■ **Given data**

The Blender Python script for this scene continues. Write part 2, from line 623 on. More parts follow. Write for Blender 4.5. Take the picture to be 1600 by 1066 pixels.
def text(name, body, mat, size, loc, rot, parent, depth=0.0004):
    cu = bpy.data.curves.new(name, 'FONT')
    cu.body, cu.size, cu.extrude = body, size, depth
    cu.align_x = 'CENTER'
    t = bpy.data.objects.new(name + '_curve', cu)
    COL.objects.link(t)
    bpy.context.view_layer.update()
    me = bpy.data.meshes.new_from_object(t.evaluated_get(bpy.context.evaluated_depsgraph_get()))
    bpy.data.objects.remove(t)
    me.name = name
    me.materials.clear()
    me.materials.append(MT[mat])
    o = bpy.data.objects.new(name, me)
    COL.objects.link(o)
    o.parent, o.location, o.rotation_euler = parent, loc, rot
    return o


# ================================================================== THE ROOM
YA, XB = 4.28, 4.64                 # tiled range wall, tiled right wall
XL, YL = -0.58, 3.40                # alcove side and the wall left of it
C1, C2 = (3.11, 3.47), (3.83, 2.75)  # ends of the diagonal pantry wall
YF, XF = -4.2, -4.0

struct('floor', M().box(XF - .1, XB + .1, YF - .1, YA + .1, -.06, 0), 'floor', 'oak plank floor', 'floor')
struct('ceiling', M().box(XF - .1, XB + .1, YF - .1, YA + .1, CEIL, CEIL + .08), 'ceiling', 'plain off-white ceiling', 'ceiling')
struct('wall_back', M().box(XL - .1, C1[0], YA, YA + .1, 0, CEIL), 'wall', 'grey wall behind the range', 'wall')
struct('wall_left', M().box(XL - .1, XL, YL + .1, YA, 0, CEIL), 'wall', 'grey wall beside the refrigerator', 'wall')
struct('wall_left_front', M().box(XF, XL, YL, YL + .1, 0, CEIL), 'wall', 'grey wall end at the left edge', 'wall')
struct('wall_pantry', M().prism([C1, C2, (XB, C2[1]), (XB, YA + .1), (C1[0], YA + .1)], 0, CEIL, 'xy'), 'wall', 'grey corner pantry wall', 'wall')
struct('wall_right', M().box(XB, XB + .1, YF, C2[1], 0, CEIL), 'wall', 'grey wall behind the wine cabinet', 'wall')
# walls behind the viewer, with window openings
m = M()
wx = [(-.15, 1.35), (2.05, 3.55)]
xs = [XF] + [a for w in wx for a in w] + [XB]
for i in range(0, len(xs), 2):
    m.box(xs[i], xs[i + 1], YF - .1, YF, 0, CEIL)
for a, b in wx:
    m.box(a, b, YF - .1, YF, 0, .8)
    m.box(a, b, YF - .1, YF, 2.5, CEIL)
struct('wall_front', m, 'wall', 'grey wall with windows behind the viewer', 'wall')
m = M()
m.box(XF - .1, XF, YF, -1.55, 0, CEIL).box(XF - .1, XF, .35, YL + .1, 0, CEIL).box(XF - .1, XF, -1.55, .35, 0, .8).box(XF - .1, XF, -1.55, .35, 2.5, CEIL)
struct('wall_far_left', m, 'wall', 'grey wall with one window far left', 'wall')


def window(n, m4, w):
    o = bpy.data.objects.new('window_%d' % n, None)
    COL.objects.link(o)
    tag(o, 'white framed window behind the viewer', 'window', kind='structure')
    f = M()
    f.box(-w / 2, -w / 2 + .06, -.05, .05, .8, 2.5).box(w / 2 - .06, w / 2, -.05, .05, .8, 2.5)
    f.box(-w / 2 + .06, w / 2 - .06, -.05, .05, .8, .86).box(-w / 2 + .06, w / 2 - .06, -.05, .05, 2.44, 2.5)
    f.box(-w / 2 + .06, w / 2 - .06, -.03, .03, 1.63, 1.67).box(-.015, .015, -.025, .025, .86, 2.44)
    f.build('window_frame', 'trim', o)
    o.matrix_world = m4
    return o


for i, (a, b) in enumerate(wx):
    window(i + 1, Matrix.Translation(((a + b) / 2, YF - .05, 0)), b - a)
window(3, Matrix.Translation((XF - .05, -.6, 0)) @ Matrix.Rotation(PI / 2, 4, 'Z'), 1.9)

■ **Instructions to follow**
Quote the data above verbatim from its first line to the line that includes "YF, XF = -4.2, -4.0", with both boundary lines retained.

■ **Correct answer**
The Blender Python script for this scene continues. Write part 2, from line 623 on. More parts follow. Write for Blender 4.5. Take the picture to be 1600 by 1066 pixels.
def text(name, body, mat, size, loc, rot, parent, depth=0.0004):
    cu = bpy.data.curves.new(name, 'FONT')
    cu.body, cu.size, cu.extrude = body, size, depth
    cu.align_x = 'CENTER'
    t = bpy.data.objects.new(name + '_curve', cu)
    COL.objects.link(t)
    bpy.context.view_layer.update()
    me = bpy.data.meshes.new_from_object(t.evaluated_get(bpy.context.evaluated_depsgraph_get()))
    bpy.data.objects.remove(t)
    me.name = name
    me.materials.clear()
    me.materials.append(MT[mat])
    o = bpy.data.objects.new(name, me)
    COL.objects.link(o)
    o.parent, o.location, o.rotation_euler = parent, loc, rot
    return o


# ================================================================== THE ROOM
YA, XB = 4.28, 4.64                 # tiled range wall, tiled right wall
XL, YL = -0.58, 3.40                # alcove side and the wall left of it
C1, C2 = (3.11, 3.47), (3.83, 2.75)  # ends of the diagonal pantry wall
YF, XF = -4.2, -4.0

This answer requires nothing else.